The Well grew out of poems she wrote after looking at paintings depicting the Annunciation, when the Angel Gabriel tells the Virgin Mary that she has been chosen by God to have a baby.

“I started thinking about what it would be like to be a Chosen Woman in contemporary Britain. It was combined with the experience of staying in a holiday cottage without mains water. You could hear the water being pumped up from a well, and it was a very dry summer.

“It made me think about how we take water for granted, and what would happen if there was a serious shortage. I did some research into Government and agency ‘hypothetical’ scenarios about water shortages in the UK.”

As for the religious cult, Catherine’s online research unearthed some “weird and exploitative” websites as well as “clearly wonderful” places for people to share prayers and worship. It reinforced her interest in medieval mystics like Julian of Norwich and Hildegard, who had visions which attracted thousands of followers.

“I have always been interested in how different societies have different ideas about mental illness, and nowadays they would be in the Warneford being treated as psychotic.”

Catherine, who lives in Walton Manor with her husband Sam, said: “I wrote the story quite quickly while working full time and doing a creative writing masters at Oxford Brookes University in the evenings.
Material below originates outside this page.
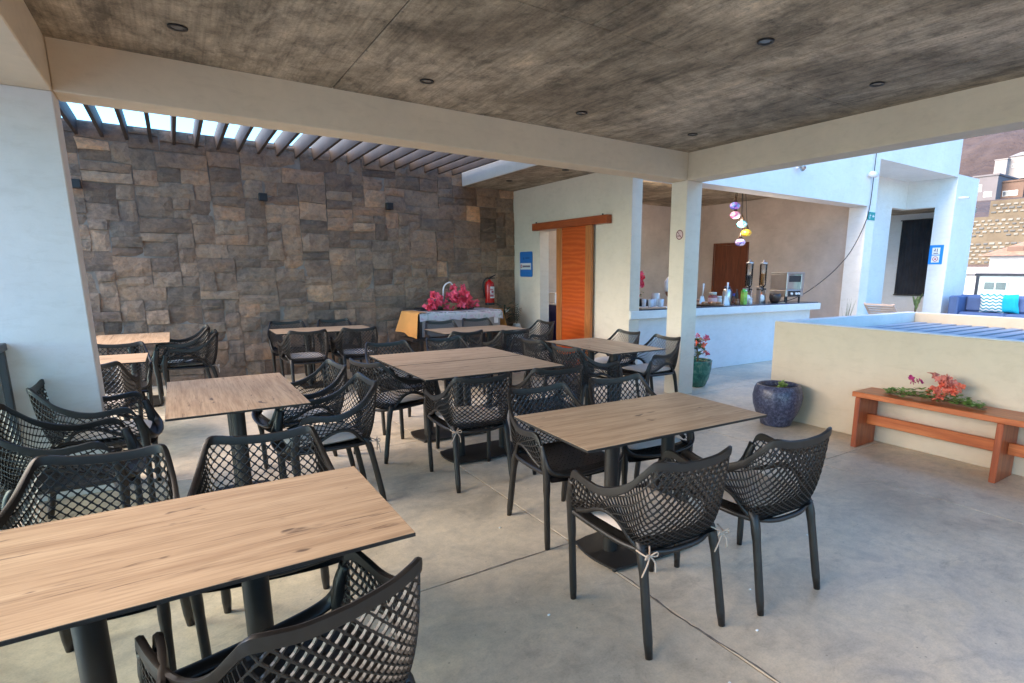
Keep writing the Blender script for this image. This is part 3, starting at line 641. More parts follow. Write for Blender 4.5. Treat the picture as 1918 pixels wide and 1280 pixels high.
si = N(n_, "ShaderNodeMath", operation='SINE'); n_.links.new(sn.outputs[0], si.inputs[0]); sm = N(n_, "ShaderNodeMath", operation='MULTIPLY_ADD'); sm.inputs[1].default_value = .014; n_.links.new(si.outputs[0], sm.inputs[0]); n_.links.new(sx_.outputs[2], sm.inputs[2])
cb_ = N(n_, "ShaderNodeCombineXYZ"); n_.links.new(sm.outputs[0], cb_.inputs[2]); n_.links.new(cb_.outputs[0], wv.inputs[0])
n_.links.new(ramp(n_, wv.outputs['Fac'], [(.60, (.78, .80, .80)), (.66, (.03, .30, .36))]), b_.inputs['Base Color']); b_.inputs['Roughness'].default_value = .9
pillow("square pillow with white and teal wave stripes leaning on the blue sofa", WAVM, (15.03, 4.95, .90), .46, .15)
pillow("plain bright turquoise pillow beside the wave-striped one on the blue sofa", simple("turquoise_fabric", (.01, .45, .62), .85), (15.08, 4.66, .895), .44, -.2)
# lounger
t = thing("sun_lounger", "pale wooden reclined lounger backrest by the blue-lit wall", "lounger", (10.2, 5.3, 0)); LW = simple("pale_wood", (.55, .42, .36), .6)
m = MB(); m.tube([(0, 0, 1.0), (.42, 0, .62)], (.02), 6); m.tube([(0, -.5, 1.0), (.42, -.5, .62)], .02, 6); m.build("frame", LW, t)
m = MB()
for k in range(9): u = k/9; m.box(.42*u, .42*u+.035, -.5, 0, 1.0-.38*u-.03, 1.0-.38*u+.0)
m.build("backrest", LW, t)
m = MB(); m.bbox(.42, 1.6, -.5, 0, .55, .60, .01); m.build("seat", LW, t)
for p in [(.45, -.47), (.45, -.03), (1.55, -.47), (1.55, -.03)]: m = MB(); m.box(p[0]-.02, p[0]+.02, p[1]-.02, p[1]+.02, 0, .549); m.build("leg", LW, t)

# ------------------------------------------------------------------ plants
def leaf(m, base, d, L, w, droop=.2):
    d = Vector(d).normalized(); side = d.cross(Vector((0, 0, 1)))
    if side.length < .1: side = Vector((1, 0, 0))
    side.normalize(); upv = side.cross(d); P = [Vector(base), Vector(base)+d*L*.35+side*w/2-upv*.02*L, Vector(base)+d*L*.35-side*w/2-upv*.02*L, Vector(base)+d*L*.72+side*w*.38-Vector((0, 0, droop*L*.4)), Vector(base)+d*L*.72-side*w*.38-Vector((0, 0, droop*L*.4)), Vector(base)+d*L-Vector((0, 0, droop*L)), Vector(base)+d*L*.4+upv*.03*L, Vector(base)+d*L*.72-Vector((0, 0, droop*L*.3))]
    m.add(P, [(0, 1, 6), (0, 6, 2), (1, 3, 7, 6), (2, 6, 7, 4), (3, 5, 7), (4, 7, 5)])
def blossom(m, c, s, r):
    c = Vector(c); ax = Vector((r.uniform(-1, 1), r.uniform(-1, 1), r.uniform(-.2, 1))).normalized()
    a = ax.orthogonal().normalized(); b = ax.cross(a); ph = r.uniform(0, 6)
    for k in range(4):
        an = ph+k*math.pi/2+r.uniform(-.3, .3); d = a*math.cos(an)+b*math.sin(an); sd2 = ax.cross(d); l = s*r.uniform(.8, 1.2)
        m.add([c, c+d*l*.5+sd2*l*.42+ax*l*.3, c+d*l*.5-sd2*l*.42+ax*l*.3, c+d*l+ax*l*.35+sd2*l*.12, c+d*l+ax*l*.25-sd2*l*.12, c+d*l*.55+ax*l*.12], [(0, 1, 5), (0, 5, 2), (1, 3, 5), (3, 4, 5), (4, 2, 5)])
# green glazed pot with coral flowers
GP, n_, b_ = newmat("green_glaze"); p_ = coords(n_, 'Object', (1, 1, 1)); n_.links.new(ramp(n_, noise_t(n_, p_, 7, 5, .7, 1.2), [(.3, (.012, .05, .045)), (.5, (.03, .16, .12)), (.62, (.10, .26, .19)), (.72, (.20, .14, .08))]), b_.inputs['Base Color']); b_.inputs['Roughness'].default_value = .18
t = thing("potted_plant", "green glazed pot with a small coral-flowered plant beside the square pillar", "potted plant", (5.70, 5.15, 0))
m = MB(); m.lathe([(.10, 0), (.13, .02), (.17, .12), (.195, .25), (.20, .34), (.205, .36), (.195, .365), (.18, .35), (.175, .31)], n=28); m.build("pot", GP, t, True)
m = MB(); m.lathe([(.001, .318), (.178, .315)], n=20); m.build("soil", SOIL, t)
m = MB(); m.tube([(.0, 0, .3), (.02, 0, .42), (.0, .02, .55), (.03, 0, .62)], [.012, .01, .008, .006], 6); m.tube([(.0, .02, .5), (-.08, 0, .60)], .006, 5); m.tube([(.02, 0, .42), (.14, 0, .45)], .005, 5); m.build("stem", STEMM, t)
r = random.Random(9); m = MB()
for k in range(70):
    z = r.uniform(.40, .66); a = r.uniform(0, 6.28); leaf(m, (r.uniform(-.05, .05), r.uniform(-.05, .05), z), (math.cos(a), math.sin(a), r.uniform(-.2, .6)), r.uniform(.07, .12), .06)
for k in range(40): a = r.uniform(0, 6.28); leaf(m, (.1*math.cos(a), .1*math.sin(a), .33), (math.cos(a), math.sin(a), r.uniform(.2, 1)), r.uniform(.05, .1), .03)
m.build("foliage", LEAFM, t)
for (x, y, z, mm_) in [(.03, -.02, .62, CORAL), (-.05, -.04, .60, CORAL), (.02, -.08, .58, CORAL), (.14, -.02, .66, PINK), (.16, .0, .63, PINK), (.0, 0, .69, PINK), (.19, -.02, .43, PINK), (.17, 0, .45, CORAL)]:
    m = MB()
    for q in range(3): blossom(m, (x+r.uniform(-.02, .02), y+r.uniform(-.02, .02), z+r.uniform(-.02, .02)), .038, r)
    m.build("blossom", mm_, t)
# blue pot
BP, n_, b_ = newmat("cobalt_glaze"); p_ = coords(n_); n_.links.new(ramp(n_, noise_t(n_, p_, 34, 6, .75), [(.35, (.016, .018, .040)), (.5, (.05, .055, .105)), (.66, (.14, .145, .20))]), b_.inputs['Base Color']); b_.inputs['Roughness'].default_value = .42; b_.inputs['Coat Weight'].default_value = .12; bump(n_, b_, noise_t(n_, p_, 16, 3), .25, .01)
t = thing("planter_pot", "large round dark blue glazed pot with a small green sprout near the low wall", "planter", (4.90, 3.33, 0))
m = MB(); m.lathe([(.13, 0), (.15, .01), (.155, .04), (.205, .13), (.235, .22), (.243, .30), (.228, .38), (.21, .415), (.20, .42), (.185, .41), (.185, .36)], n=36); m.build("pot", BP, t, True)
m = MB(); m.lathe([(.001, .372), (.188, .365)], n=24); m.build("soil", SOIL, t)
m = MB()
for k in range(26): a = r.uniform(0, 6.28); leaf(m, (.04+r.uniform(-.04, .04), -.0+r.uniform(-.04, .04), .38+r.uniform(0, .04)), (math.cos(a), math.sin(a), r.uniform(.2, 1.2)), r.uniform(.04, .08), .04)
m.build("sprout", LEAFL, t)
m = MB()
for k in range(20): a = r.uniform(0, 6.28); leaf(m, (-.06+r.uniform(-.08, .08), r.uniform(-.08, .08), .372), (math.cos(a), math.sin(a), r.uniform(0, .2)), r.uniform(.03, .07), .03, 0)
m.build("dry_leaves", simple("dry_leaf", (.30, .20, .09), .8, var=.3), t)
# dry grass behind parapet, sansevieria-like plant by the recess
t = thing("grass_plant", "thin upright grass stalks in front of the bar's right end", "plant", (10.15, 5.6, 0)); m = MB()
for k in range(16):
    a = r.uniform(-.5, .9); m.tube([(r.uniform(-.08, .08), 0, 0), (a*.12, 0, .6), (a*.38, 0, r.uniform(.8, 1.12))], [.006, .004, .001], 4)
m.build("stalks", simple("grass_blade", (.20, .22, .13), .7), t)
t = thing("potted_plant", "small plant with upright pale-edged leaves on a dark stem in the doorway recess", "potted plant", (15.1, 6.55, .26)); m = MB(); m.tube([(0, 0, 0), (.0, .02, .5)], [.03, .02], 7); m.build("stem", STEMM, t)
m = MB()
for k in range(14): a = r.uniform(0, 6.28); leaf(m, (0, 0, .35+r.uniform(0, .15)), (.5*math.cos(a), .5*math.sin(a), 1.4), r.uniform(.25, .42), .07, .05)
m.build("foliage", simple("variegated_leaf", (.22, .30, .12), .5, var=.5, vs=10), t)
# corner vase and fern next to the buffet
t = thing("corner_vase", "pale vase with a dark fern sprig standing in the corner by the doorway", "vase", (4.93, 8.72, 0))
m = MB(); m.lathe([(.10, 0), (.13, .05), (.15, .25), (.12, .48), (.07, .58), (.06, .62), (.05, .61)], n=20); m.build("vase", WHITE, t, True)
m = MB()
for s_ in (-1, 0, 1):
    top = Vector((-.04+.06*s_, -.03*s_-.04, .98-.08*abs(s_))); m.tube([(0, 0, .58), top], .004, 4)
    for k in range(7):
        p = Vector((0, 0, .6)).lerp(top, .2+.11*k)
        for q in (-1, 1): leaf(m, p, (.2*q, -.8*q, .55), .10, .022, .1)
m.build("fern_sprig", simple("dark_leaf", (.02, .035, .025), .5), t)
t = thing("potted_plant", "dark leafy plant in a shadowed pot behind the buffet table's right end", "potted plant", (4.72, 8.78, 0))
m = MB(); m.lathe([(.12, 0), (.16, .3), (.17, .34), (.15, .33)], n=20); m.build("pot", simple("dark_pot", (.04, .035, .03), .5), t, True)
m = MB()
for k in range(60): a = r.uniform(0, 6.28); z = r.uniform(.35, .95); leaf(m, (.05*math.cos(a), .05*math.sin(a), z), (math.cos(a), math.sin(a), r.uniform(0, .9)), r.uniform(.12, .22), .05, .25)
m.tube([(0, 0, .3), (0, 0, .95)], .012, 6); m.build("foliage", simple("deep_green_leaf", (.022, .04, .018), .5, var=.3), t)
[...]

When you finish your first novel, you don’t realise that that’s the least of it. There are hours of rewriting and restructuring.”

Of the several thousand students who do such courses in the UK each year, perhaps one or two will succeed in getting a book published.

She admits that she was “incredibly lucky” that when she sent off her manuscript, several literary agents replied saying they were interested and wanted to meet. However, her good luck story rapidly evaporated.

“They all wanted something changed, either for another body to turn up, or for Ruth to be younger and sexier. I knew that the book was as I wanted it to be. I didn’t want to change anything significant. Rather rashly, I turned them all down.

“Then I sat here thinking, ‘I have my pride intact, but I’m not going to get it published’. I sent it off for a first-time novelists’ competition, the Lucy Cavendish Prize, in a fit of rage.”

As a result of being shortlisted (she eventually won), Catherine was introduced to a new literary agent who sold the rights in Germany, the UK, Australia, Holland, Sweden, Norway, France, Italy, Japan and Turkey. The US launch is in May.

She said: “I don’t know what the odds are of this happening.”

The odds are even longer because she is 56, and publishers are renowned for preferring their authors young.

After leaving Oxford University with an English degree, she wrote poetry and short stories for years, while working as a political lobbyist in Britain and the US, and then while re-training as a teacher and working with emotionally disturbed young people.

No one at the Highfield mental health unit, where she worked in Oxford under the name Catherine Lloyd, knew that her novel had even been written, let alone that it was being sold worldwide.

“I think if you work in places with very troubled young people or where there is a lot of emotional turmoil, you have to be quite strong yourself and keep yourself contained. I kept that part of my life quite separate.

“Once the first couple of weeks of madness was over, at least for a time, that was still possible. But later it became obvious that it would be difficult.”

So, after 20 years of writing in snatched hours and weekends, she made the difficult decision to give up her job to help promote her novel. “It was a heart-breaking decision.”

However, she has found a role running training courses for teachers on how to spot mental illness in mainstream schools, which will fit in with a busy time promoting her book.

The Well is published by Canongate at £12.99. Catherine is at Waterstones in Oxford on April 16, Witney Library on March 23 and at the Oxford Literary Festival on March 28.